Product design’s extreme “intertwingularity” lends itself to an extreme amount of questions that need to be asked when designing a product responsibly and sustainably. Product designers need to be critical of their products and features, asking questions about their efficacy, sustainability, and usability. These questions can be hard to conjure up, because they often involve “unknown unknowns”, or the things we don’t know that we don’t know. Accessing these unknown unknowns requires research, patience, practice, and extended inquiry.

But these skills for accessing unknown unknowns and designing sustainably are not unique to product design. All designers have a duty to ask questions, to be relentlessly critical, and to perform thorough research. Sustainable design means designing things in such a way that they produce as little waste as possible, help to maintain equilibrium in the world, and push the world toward more equitable futures.

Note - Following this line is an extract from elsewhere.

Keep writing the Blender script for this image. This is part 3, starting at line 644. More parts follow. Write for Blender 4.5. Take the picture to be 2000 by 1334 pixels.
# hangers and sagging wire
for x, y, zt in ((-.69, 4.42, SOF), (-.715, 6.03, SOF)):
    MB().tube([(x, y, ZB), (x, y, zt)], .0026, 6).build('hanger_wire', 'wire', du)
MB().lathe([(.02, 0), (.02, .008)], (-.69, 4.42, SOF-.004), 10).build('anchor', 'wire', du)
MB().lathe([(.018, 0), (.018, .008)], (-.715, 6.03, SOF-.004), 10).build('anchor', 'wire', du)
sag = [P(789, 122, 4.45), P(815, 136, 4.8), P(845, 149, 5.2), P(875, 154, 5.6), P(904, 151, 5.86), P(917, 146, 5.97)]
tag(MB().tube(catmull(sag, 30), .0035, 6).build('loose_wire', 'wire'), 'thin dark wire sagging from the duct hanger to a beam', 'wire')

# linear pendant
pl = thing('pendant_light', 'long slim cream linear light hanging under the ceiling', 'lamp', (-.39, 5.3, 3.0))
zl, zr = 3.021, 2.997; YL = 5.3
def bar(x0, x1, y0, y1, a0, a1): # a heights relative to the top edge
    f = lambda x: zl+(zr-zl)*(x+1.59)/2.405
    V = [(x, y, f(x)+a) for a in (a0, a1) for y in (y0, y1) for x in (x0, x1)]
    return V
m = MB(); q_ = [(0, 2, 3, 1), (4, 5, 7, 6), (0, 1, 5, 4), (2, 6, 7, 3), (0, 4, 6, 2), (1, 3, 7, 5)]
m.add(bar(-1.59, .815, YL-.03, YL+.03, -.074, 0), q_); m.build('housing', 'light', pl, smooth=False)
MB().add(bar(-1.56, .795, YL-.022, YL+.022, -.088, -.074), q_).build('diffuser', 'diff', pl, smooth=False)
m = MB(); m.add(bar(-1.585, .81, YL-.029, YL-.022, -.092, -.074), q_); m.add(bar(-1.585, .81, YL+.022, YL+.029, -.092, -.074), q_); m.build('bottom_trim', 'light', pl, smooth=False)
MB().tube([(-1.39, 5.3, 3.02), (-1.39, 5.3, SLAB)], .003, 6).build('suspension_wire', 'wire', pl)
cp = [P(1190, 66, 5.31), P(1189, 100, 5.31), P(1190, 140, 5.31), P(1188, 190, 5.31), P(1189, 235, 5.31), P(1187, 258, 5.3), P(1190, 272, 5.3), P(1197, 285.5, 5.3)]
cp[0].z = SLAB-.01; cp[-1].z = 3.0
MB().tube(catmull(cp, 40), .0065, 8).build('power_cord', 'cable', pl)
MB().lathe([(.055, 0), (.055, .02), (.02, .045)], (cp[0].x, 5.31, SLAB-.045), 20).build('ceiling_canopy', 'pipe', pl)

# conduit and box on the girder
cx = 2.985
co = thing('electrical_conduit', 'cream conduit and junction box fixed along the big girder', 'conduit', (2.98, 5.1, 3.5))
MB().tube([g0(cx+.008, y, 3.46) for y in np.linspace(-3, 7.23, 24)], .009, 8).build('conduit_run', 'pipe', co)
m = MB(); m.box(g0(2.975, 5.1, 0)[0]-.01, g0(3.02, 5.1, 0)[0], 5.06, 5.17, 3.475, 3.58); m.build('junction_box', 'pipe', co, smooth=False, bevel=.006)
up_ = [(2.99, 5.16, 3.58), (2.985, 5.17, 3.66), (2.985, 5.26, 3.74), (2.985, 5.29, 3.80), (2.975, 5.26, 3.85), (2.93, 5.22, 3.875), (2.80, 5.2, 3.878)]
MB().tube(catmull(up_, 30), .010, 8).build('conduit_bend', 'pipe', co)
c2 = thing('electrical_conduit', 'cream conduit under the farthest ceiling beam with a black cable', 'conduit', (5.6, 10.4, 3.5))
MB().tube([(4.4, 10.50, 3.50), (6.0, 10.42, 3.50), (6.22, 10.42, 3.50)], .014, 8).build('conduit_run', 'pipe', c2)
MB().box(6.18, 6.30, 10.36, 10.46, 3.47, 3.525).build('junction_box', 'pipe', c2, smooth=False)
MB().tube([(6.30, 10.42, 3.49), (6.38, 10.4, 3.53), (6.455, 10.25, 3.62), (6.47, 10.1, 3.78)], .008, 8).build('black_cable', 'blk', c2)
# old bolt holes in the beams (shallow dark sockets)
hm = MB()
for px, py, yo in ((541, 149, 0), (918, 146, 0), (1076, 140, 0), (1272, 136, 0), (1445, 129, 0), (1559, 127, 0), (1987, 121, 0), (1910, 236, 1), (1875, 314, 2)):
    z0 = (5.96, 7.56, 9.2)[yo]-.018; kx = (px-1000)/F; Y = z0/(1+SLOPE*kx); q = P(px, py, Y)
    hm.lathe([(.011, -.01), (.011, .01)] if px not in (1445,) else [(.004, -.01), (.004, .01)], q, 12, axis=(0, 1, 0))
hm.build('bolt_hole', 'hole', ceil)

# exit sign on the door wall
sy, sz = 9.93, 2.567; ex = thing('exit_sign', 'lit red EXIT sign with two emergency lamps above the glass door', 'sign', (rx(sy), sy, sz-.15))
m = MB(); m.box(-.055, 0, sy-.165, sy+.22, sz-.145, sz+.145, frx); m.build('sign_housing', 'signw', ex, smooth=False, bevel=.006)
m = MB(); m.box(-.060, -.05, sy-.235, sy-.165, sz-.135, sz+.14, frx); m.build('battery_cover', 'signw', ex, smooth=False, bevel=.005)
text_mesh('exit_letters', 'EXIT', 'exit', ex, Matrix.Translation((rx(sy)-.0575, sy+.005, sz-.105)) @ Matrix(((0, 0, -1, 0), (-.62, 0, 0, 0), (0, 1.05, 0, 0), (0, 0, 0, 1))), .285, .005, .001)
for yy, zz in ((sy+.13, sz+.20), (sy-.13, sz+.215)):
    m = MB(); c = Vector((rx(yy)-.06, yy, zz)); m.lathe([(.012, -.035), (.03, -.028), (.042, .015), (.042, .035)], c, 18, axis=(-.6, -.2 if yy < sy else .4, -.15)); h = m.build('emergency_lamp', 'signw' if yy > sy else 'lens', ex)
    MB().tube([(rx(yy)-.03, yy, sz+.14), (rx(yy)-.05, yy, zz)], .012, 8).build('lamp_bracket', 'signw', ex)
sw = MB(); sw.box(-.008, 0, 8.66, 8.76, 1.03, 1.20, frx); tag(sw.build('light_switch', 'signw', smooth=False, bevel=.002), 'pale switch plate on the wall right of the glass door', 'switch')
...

To bring this full circle, back to the broken Internet: asking questions and focusing on ubiquitus sustainability (that is, sustainability in all its facets: the environment, cost, the user’s attention, the designer’s energy, etc.) will lead us toward a better future where the software we use is not an imposition on us but a tool for our continued liberation and agency. Considerate, compassionate designers are what is needed in order to make this happen. To the reader, as you start your design and art practices, consider this advice as your point of departure: the world needs your criticality, intellect, curiosity, and compassion. Focus on growing those areas as much as possible during your time at art/design school. By the end of your time here, regardless of your approach and effort, you won’t know what art or design mean, or even how to practice art and design. But you will know something far more important: how to question, how to learn, and how to care.